Copy out each line of the material below that holds the string "this".

**Supplied material**
** Start **

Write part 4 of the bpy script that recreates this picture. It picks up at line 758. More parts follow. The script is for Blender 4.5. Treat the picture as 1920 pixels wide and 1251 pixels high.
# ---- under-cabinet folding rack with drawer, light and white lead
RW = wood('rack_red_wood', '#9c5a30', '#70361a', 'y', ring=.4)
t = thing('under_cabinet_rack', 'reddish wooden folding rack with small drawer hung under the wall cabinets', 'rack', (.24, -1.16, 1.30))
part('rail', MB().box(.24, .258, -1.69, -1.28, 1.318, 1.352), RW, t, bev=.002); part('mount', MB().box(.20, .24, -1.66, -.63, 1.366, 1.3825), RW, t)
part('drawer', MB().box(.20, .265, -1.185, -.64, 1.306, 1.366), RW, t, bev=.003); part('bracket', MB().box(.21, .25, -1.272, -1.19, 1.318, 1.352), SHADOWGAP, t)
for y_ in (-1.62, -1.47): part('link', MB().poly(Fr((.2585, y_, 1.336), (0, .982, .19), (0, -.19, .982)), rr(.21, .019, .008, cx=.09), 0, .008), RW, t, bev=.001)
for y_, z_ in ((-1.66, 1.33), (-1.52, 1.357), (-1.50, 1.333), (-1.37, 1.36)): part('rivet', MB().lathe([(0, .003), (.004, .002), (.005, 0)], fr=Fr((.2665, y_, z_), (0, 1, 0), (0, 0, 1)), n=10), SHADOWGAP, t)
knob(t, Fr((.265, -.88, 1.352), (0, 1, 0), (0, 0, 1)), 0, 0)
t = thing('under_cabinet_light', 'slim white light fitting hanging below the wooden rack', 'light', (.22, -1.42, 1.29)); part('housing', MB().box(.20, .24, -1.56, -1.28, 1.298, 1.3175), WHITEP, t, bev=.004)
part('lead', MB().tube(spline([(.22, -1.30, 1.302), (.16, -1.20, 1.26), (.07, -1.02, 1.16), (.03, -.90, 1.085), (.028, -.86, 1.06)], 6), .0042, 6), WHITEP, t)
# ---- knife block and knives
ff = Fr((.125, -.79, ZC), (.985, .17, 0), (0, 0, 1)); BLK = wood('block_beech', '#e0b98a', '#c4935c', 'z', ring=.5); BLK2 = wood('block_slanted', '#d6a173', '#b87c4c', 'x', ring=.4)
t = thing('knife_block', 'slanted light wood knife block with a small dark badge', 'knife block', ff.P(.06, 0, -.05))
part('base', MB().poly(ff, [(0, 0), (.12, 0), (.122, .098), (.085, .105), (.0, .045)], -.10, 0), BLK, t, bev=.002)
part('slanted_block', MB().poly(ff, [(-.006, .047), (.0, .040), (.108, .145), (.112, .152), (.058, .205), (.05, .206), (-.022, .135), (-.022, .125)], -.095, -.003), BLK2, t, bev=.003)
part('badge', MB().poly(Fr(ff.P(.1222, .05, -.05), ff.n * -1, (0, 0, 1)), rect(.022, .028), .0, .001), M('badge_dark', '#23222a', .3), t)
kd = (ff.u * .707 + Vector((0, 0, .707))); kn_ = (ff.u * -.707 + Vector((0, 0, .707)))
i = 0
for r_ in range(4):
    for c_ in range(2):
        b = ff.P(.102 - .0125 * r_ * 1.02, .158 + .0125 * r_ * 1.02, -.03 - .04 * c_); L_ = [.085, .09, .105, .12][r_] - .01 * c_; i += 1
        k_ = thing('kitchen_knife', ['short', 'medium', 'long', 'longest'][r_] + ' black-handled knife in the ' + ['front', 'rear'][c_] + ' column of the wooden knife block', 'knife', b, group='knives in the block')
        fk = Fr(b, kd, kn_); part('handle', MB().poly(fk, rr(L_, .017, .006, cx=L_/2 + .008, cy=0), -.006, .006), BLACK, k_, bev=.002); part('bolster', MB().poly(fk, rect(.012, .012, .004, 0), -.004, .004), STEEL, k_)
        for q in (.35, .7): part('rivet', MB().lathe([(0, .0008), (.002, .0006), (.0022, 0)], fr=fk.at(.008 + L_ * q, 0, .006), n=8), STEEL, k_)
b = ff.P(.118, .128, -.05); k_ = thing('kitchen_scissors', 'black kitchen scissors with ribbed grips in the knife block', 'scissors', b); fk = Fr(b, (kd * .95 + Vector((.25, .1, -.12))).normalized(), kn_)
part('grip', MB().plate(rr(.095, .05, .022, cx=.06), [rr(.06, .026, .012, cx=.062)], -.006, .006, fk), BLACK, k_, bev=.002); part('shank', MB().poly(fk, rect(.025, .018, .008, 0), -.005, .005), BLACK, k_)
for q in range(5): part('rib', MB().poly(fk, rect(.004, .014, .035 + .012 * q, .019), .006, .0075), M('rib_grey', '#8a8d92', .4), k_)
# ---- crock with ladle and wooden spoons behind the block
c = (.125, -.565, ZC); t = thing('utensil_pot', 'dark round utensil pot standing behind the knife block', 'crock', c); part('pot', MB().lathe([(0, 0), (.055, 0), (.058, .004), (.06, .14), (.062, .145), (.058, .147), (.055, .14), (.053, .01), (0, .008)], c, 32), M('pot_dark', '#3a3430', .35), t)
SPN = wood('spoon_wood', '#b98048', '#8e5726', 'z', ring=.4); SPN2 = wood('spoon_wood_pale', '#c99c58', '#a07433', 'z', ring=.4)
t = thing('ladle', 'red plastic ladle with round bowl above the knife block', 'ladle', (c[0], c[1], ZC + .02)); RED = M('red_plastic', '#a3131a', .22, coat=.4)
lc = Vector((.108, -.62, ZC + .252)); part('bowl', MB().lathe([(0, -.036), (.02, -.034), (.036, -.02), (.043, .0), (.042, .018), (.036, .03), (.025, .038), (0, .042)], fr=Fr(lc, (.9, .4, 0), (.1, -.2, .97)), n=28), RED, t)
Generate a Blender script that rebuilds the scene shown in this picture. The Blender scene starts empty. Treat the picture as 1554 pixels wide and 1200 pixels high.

** End **

**Complete response**
Write part 4 of the bpy script that recreates this picture. It picks up at line 758. More parts follow. The script is for Blender 4.5. Treat the picture as 1920 pixels wide and 1251 pixels high.
Generate a Blender script that rebuilds the scene shown in this picture. The Blender scene starts empty. Treat the picture as 1554 pixels wide and 1200 pixels high.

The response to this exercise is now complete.